The World Trade Organization (WTO) has ruled that U.S. investment tax credits (ITCs) and production tax credits (PTCs) for domestic clean energy manufacturing under the Inflation Reduction Act (IRA) violate multiple articles of the General Agreement on Tariffs and Trade 1994 (GATT 1994), a WTO framework designed to promote fair trade by reducing tariffs and other barriers.
The ruling found that by linking bonus subsidies to U.S.-made goods, the United States treated Chinese products less favorably than domestic ones in terms of sales, distribution, and use.
The WTO document notes that China withdrew its claims against one of the two contested measures – the Clean Vehicle Credit – after the U.S. terminated the program in July 2025 through the One Big Beautiful Bill Act (OBBBA). The ruling applies specifically to the ITC and PTC Domestic Content Bonus Credits.
China had requested the WTO to examine the legality of the ITCs and PTCs in March 2024.

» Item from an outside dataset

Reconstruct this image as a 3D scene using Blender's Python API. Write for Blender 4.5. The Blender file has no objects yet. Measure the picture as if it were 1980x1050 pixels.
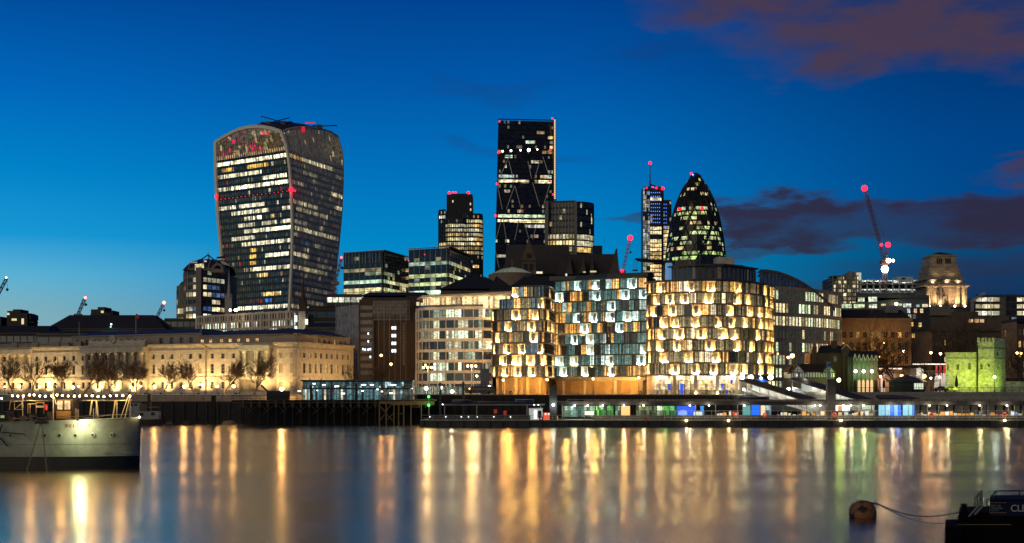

The case comes amid a broader crisis at the WTO, where its main dispute settlement authority, the Appellate Body, has been paralyzed since 2019 due to U.S. blocks on judge appointments under both the Trump and Biden administrations. With the remaining judges’ terms expired and no replacements approved, the system cannot hear appeals, effectively undermining the enforcement of WTO rulings.
“Decisions by the panel can be appealed, but they are appealed into the void,” energy and environmental law expert Anatole Boute recently told pv magazine. “This paralyzes the dispute resolution process because without an appeal, disputes cannot be fully resolved and decisions cannot be enforced.”
Despite the WTO’s ongoing paralysis, China lodged a case in December with the international organization against India over the country’s subsidies for its photovoltaic sector. The Chinese government claims the measures violate several WTO obligations, including binding tariffs and national treatment, and constitute import substitution subsidies.